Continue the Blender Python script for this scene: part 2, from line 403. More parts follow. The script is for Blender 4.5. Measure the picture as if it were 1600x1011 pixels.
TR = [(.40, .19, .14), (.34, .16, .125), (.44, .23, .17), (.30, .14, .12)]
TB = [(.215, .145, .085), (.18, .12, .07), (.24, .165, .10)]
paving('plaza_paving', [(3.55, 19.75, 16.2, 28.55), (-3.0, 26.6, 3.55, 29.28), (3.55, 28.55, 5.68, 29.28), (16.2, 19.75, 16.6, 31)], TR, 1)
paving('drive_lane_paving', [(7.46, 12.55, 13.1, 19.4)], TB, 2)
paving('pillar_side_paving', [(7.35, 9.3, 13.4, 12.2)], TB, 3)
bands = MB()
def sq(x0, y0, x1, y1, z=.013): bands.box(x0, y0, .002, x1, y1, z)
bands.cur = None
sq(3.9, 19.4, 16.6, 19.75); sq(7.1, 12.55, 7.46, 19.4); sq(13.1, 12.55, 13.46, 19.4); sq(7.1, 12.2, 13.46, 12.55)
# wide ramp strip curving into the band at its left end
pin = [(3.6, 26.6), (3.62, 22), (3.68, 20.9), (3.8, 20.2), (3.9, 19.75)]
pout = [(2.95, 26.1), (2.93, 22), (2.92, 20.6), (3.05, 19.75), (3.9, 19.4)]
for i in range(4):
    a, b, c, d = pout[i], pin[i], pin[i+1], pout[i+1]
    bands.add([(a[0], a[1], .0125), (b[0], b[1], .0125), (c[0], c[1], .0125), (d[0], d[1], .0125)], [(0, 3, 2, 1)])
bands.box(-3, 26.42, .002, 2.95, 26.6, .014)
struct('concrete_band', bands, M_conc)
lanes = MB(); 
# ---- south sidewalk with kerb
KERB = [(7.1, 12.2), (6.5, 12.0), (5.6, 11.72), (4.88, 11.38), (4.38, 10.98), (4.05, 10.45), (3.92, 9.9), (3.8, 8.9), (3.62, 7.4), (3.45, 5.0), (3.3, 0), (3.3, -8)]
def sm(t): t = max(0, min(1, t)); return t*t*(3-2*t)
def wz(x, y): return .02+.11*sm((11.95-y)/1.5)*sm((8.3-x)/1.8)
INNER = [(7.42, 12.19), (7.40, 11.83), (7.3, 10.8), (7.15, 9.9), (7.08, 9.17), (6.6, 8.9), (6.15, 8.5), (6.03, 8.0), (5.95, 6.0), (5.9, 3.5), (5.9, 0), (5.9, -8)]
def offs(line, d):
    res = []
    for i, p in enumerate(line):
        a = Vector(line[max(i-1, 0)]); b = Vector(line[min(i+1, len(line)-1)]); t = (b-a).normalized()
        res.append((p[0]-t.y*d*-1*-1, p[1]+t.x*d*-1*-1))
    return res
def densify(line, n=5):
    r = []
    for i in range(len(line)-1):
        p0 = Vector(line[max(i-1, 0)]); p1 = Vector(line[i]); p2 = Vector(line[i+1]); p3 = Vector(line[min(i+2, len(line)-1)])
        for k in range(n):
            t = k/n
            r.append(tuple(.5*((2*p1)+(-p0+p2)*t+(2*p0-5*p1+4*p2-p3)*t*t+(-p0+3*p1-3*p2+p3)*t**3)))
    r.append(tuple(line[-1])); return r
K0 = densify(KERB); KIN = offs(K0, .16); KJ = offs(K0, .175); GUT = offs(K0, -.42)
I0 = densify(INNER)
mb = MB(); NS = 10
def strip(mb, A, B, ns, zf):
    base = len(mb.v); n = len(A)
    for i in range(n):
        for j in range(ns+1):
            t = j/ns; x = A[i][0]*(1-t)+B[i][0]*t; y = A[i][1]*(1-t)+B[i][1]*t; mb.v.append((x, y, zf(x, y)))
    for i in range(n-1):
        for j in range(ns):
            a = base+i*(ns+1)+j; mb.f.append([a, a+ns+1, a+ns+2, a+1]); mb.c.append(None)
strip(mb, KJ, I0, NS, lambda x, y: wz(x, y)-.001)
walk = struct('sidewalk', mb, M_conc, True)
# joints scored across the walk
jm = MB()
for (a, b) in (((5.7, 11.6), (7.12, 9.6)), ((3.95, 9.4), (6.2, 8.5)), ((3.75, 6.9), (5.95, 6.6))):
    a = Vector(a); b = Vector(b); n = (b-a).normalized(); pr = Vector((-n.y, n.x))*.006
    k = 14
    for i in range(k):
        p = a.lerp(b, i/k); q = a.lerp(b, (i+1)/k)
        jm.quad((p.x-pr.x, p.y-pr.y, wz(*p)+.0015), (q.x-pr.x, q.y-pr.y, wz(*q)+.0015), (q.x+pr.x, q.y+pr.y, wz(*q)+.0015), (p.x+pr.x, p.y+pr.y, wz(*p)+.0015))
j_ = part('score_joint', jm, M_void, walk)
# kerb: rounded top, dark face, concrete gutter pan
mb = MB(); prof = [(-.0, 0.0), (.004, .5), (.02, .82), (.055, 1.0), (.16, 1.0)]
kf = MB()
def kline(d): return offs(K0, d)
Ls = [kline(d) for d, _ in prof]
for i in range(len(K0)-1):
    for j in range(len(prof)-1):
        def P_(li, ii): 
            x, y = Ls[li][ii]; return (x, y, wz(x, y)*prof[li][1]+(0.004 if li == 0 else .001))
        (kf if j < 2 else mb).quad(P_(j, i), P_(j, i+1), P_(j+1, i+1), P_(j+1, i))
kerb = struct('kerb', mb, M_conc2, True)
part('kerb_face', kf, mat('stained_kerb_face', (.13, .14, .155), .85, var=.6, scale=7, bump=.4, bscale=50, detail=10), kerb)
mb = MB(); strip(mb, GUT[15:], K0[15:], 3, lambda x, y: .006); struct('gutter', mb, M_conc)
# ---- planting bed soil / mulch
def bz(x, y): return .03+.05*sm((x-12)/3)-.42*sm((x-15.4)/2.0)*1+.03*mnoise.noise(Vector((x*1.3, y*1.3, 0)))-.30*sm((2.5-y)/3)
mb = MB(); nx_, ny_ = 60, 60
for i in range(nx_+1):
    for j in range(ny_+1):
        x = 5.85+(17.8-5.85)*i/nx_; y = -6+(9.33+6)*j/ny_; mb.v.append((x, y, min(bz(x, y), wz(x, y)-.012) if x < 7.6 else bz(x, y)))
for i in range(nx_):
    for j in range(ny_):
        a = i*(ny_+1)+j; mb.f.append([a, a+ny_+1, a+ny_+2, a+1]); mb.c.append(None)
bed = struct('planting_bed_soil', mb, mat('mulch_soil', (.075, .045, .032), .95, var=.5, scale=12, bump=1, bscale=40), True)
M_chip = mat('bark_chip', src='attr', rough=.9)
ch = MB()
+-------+
◆ Brief
Extract, word for word, each line of the listing above.

◆ Response to this exercise
Continue the Blender Python script for this scene: part 2, from line 403. More parts follow. The script is for Blender 4.5. Measure the picture as if it were 1600x1011 pixels.
TR = [(.40, .19, .14), (.34, .16, .125), (.44, .23, .17), (.30, .14, .12)]
TB = [(.215, .145, .085), (.18, .12, .07), (.24, .165, .10)]
paving('plaza_paving', [(3.55, 19.75, 16.2, 28.55), (-3.0, 26.6, 3.55, 29.28), (3.55, 28.55, 5.68, 29.28), (16.2, 19.75, 16.6, 31)], TR, 1)
paving('drive_lane_paving', [(7.46, 12.55, 13.1, 19.4)], TB, 2)
paving('pillar_side_paving', [(7.35, 9.3, 13.4, 12.2)], TB, 3)
bands = MB()
def sq(x0, y0, x1, y1, z=.013): bands.box(x0, y0, .002, x1, y1, z)
bands.cur = None
sq(3.9, 19.4, 16.6, 19.75); sq(7.1, 12.55, 7.46, 19.4); sq(13.1, 12.55, 13.46, 19.4); sq(7.1, 12.2, 13.46, 12.55)
# wide ramp strip curving into the band at its left end
pin = [(3.6, 26.6), (3.62, 22), (3.68, 20.9), (3.8, 20.2), (3.9, 19.75)]
pout = [(2.95, 26.1), (2.93, 22), (2.92, 20.6), (3.05, 19.75), (3.9, 19.4)]
for i in range(4):
    a, b, c, d = pout[i], pin[i], pin[i+1], pout[i+1]
    bands.add([(a[0], a[1], .0125), (b[0], b[1], .0125), (c[0], c[1], .0125), (d[0], d[1], .0125)], [(0, 3, 2, 1)])
bands.box(-3, 26.42, .002, 2.95, 26.6, .014)
struct('concrete_band', bands, M_conc)
lanes = MB(); 
# ---- south sidewalk with kerb
KERB = [(7.1, 12.2), (6.5, 12.0), (5.6, 11.72), (4.88, 11.38), (4.38, 10.98), (4.05, 10.45), (3.92, 9.9), (3.8, 8.9), (3.62, 7.4), (3.45, 5.0), (3.3, 0), (3.3, -8)]
def sm(t): t = max(0, min(1, t)); return t*t*(3-2*t)
def wz(x, y): return .02+.11*sm((11.95-y)/1.5)*sm((8.3-x)/1.8)
INNER = [(7.42, 12.19), (7.40, 11.83), (7.3, 10.8), (7.15, 9.9), (7.08, 9.17), (6.6, 8.9), (6.15, 8.5), (6.03, 8.0), (5.95, 6.0), (5.9, 3.5), (5.9, 0), (5.9, -8)]
def offs(line, d):
    res = []
    for i, p in enumerate(line):
        a = Vector(line[max(i-1, 0)]); b = Vector(line[min(i+1, len(line)-1)]); t = (b-a).normalized()
        res.append((p[0]-t.y*d*-1*-1, p[1]+t.x*d*-1*-1))
    return res
def densify(line, n=5):
    r = []
    for i in range(len(line)-1):
        p0 = Vector(line[max(i-1, 0)]); p1 = Vector(line[i]); p2 = Vector(line[i+1]); p3 = Vector(line[min(i+2, len(line)-1)])
        for k in range(n):
            t = k/n
            r.append(tuple(.5*((2*p1)+(-p0+p2)*t+(2*p0-5*p1+4*p2-p3)*t*t+(-p0+3*p1-3*p2+p3)*t**3)))
    r.append(tuple(line[-1])); return r
K0 = densify(KERB); KIN = offs(K0, .16); KJ = offs(K0, .175); GUT = offs(K0, -.42)
I0 = densify(INNER)
mb = MB(); NS = 10
def strip(mb, A, B, ns, zf):
    base = len(mb.v); n = len(A)
    for i in range(n):
        for j in range(ns+1):
            t = j/ns; x = A[i][0]*(1-t)+B[i][0]*t; y = A[i][1]*(1-t)+B[i][1]*t; mb.v.append((x, y, zf(x, y)))
    for i in range(n-1):
        for j in range(ns):
            a = base+i*(ns+1)+j; mb.f.append([a, a+ns+1, a+ns+2, a+1]); mb.c.append(None)
strip(mb, KJ, I0, NS, lambda x, y: wz(x, y)-.001)
walk = struct('sidewalk', mb, M_conc, True)
# joints scored across the walk
jm = MB()
for (a, b) in (((5.7, 11.6), (7.12, 9.6)), ((3.95, 9.4), (6.2, 8.5)), ((3.75, 6.9), (5.95, 6.6))):
    a = Vector(a); b = Vector(b); n = (b-a).normalized(); pr = Vector((-n.y, n.x))*.006
    k = 14
    for i in range(k):
        p = a.lerp(b, i/k); q = a.lerp(b, (i+1)/k)
        jm.quad((p.x-pr.x, p.y-pr.y, wz(*p)+.0015), (q.x-pr.x, q.y-pr.y, wz(*q)+.0015), (q.x+pr.x, q.y+pr.y, wz(*q)+.0015), (p.x+pr.x, p.y+pr.y, wz(*p)+.0015))
j_ = part('score_joint', jm, M_void, walk)
# kerb: rounded top, dark face, concrete gutter pan
mb = MB(); prof = [(-.0, 0.0), (.004, .5), (.02, .82), (.055, 1.0), (.16, 1.0)]
kf = MB()
def kline(d): return offs(K0, d)
Ls = [kline(d) for d, _ in prof]
for i in range(len(K0)-1):
    for j in range(len(prof)-1):
        def P_(li, ii): 
            x, y = Ls[li][ii]; return (x, y, wz(x, y)*prof[li][1]+(0.004 if li == 0 else .001))
        (kf if j < 2 else mb).quad(P_(j, i), P_(j, i+1), P_(j+1, i+1), P_(j+1, i))
kerb = struct('kerb', mb, M_conc2, True)
part('kerb_face', kf, mat('stained_kerb_face', (.13, .14, .155), .85, var=.6, scale=7, bump=.4, bscale=50, detail=10), kerb)
mb = MB(); strip(mb, GUT[15:], K0[15:], 3, lambda x, y: .006); struct('gutter', mb, M_conc)
# ---- planting bed soil / mulch
def bz(x, y): return .03+.05*sm((x-12)/3)-.42*sm((x-15.4)/2.0)*1+.03*mnoise.noise(Vector((x*1.3, y*1.3, 0)))-.30*sm((2.5-y)/3)
mb = MB(); nx_, ny_ = 60, 60
for i in range(nx_+1):
    for j in range(ny_+1):
        x = 5.85+(17.8-5.85)*i/nx_; y = -6+(9.33+6)*j/ny_; mb.v.append((x, y, min(bz(x, y), wz(x, y)-.012) if x < 7.6 else bz(x, y)))
for i in range(nx_):
    for j in range(ny_):
        a = i*(ny_+1)+j; mb.f.append([a, a+ny_+1, a+ny_+2, a+1]); mb.c.append(None)
bed = struct('planting_bed_soil', mb, mat('mulch_soil', (.075, .045, .032), .95, var=.5, scale=12, bump=1, bscale=40), True)
M_chip = mat('bark_chip', src='attr', rough=.9)
ch = MB()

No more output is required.